◆ SUPPLIED MATERIAL ◆
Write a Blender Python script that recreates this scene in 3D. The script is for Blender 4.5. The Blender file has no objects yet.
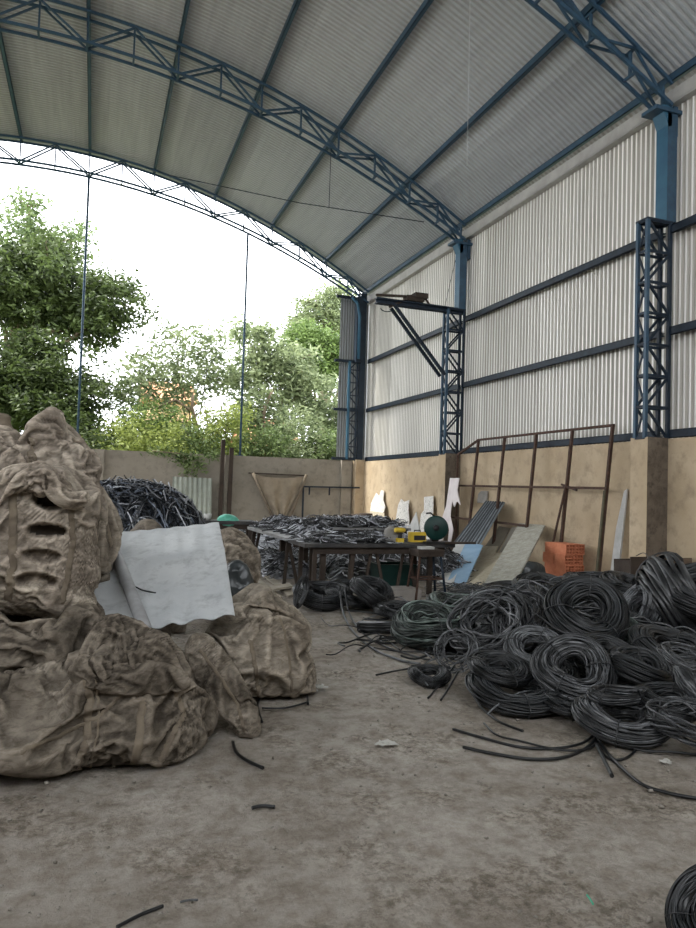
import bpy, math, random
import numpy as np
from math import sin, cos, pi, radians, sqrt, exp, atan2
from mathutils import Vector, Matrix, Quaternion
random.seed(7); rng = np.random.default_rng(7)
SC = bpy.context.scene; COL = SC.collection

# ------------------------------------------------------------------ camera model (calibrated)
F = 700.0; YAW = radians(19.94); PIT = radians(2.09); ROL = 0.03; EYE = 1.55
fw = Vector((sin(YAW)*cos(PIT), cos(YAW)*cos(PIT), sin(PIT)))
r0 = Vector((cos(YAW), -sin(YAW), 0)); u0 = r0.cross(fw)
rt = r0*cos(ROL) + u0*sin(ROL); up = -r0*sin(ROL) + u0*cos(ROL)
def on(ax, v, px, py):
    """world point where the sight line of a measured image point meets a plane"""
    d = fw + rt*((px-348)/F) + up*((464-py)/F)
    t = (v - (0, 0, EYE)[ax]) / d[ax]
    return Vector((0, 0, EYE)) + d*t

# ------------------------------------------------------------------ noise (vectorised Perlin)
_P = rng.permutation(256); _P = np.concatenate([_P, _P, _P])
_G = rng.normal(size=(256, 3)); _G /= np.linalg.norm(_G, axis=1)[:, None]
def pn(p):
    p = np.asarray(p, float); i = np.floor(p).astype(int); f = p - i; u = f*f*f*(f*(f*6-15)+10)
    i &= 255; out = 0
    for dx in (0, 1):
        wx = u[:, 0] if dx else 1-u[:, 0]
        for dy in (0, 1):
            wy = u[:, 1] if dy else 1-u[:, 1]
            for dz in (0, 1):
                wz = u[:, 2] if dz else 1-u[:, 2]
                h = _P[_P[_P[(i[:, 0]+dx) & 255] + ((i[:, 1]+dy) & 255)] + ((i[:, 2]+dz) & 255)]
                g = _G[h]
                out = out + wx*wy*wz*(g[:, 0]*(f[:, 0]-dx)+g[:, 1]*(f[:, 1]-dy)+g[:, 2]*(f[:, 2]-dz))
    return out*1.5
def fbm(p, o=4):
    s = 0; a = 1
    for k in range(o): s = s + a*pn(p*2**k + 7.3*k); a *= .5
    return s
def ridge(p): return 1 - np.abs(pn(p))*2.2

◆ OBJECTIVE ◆
Restate the data above word for word. Do not include the images.

◆ SOLUTION FOR THIS EXERCISE ◆
Write a Blender Python script that recreates this scene in 3D. The script is for Blender 4.5. The Blender file has no objects yet.
import bpy, math, random
import numpy as np
from math import sin, cos, pi, radians, sqrt, exp, atan2
from mathutils import Vector, Matrix, Quaternion
random.seed(7); rng = np.random.default_rng(7)
SC = bpy.context.scene; COL = SC.collection

# ------------------------------------------------------------------ camera model (calibrated)
F = 700.0; YAW = radians(19.94); PIT = radians(2.09); ROL = 0.03; EYE = 1.55
fw = Vector((sin(YAW)*cos(PIT), cos(YAW)*cos(PIT), sin(PIT)))
r0 = Vector((cos(YAW), -sin(YAW), 0)); u0 = r0.cross(fw)
rt = r0*cos(ROL) + u0*sin(ROL); up = -r0*sin(ROL) + u0*cos(ROL)
def on(ax, v, px, py):
    """world point where the sight line of a measured image point meets a plane"""
    d = fw + rt*((px-348)/F) + up*((464-py)/F)
    t = (v - (0, 0, EYE)[ax]) / d[ax]
    return Vector((0, 0, EYE)) + d*t

# ------------------------------------------------------------------ noise (vectorised Perlin)
_P = rng.permutation(256); _P = np.concatenate([_P, _P, _P])
_G = rng.normal(size=(256, 3)); _G /= np.linalg.norm(_G, axis=1)[:, None]
def pn(p):
    p = np.asarray(p, float); i = np.floor(p).astype(int); f = p - i; u = f*f*f*(f*(f*6-15)+10)
    i &= 255; out = 0
    for dx in (0, 1):
        wx = u[:, 0] if dx else 1-u[:, 0]
        for dy in (0, 1):
            wy = u[:, 1] if dy else 1-u[:, 1]
            for dz in (0, 1):
                wz = u[:, 2] if dz else 1-u[:, 2]
                h = _P[_P[_P[(i[:, 0]+dx) & 255] + ((i[:, 1]+dy) & 255)] + ((i[:, 2]+dz) & 255)]
                g = _G[h]
                out = out + wx*wy*wz*(g[:, 0]*(f[:, 0]-dx)+g[:, 1]*(f[:, 1]-dy)+g[:, 2]*(f[:, 2]-dz))
    return out*1.5
def fbm(p, o=4):
    s = 0; a = 1
    for k in range(o): s = s + a*pn(p*2**k + 7.3*k); a *= .5
    return s
def ridge(p): return 1 - np.abs(pn(p))*2.2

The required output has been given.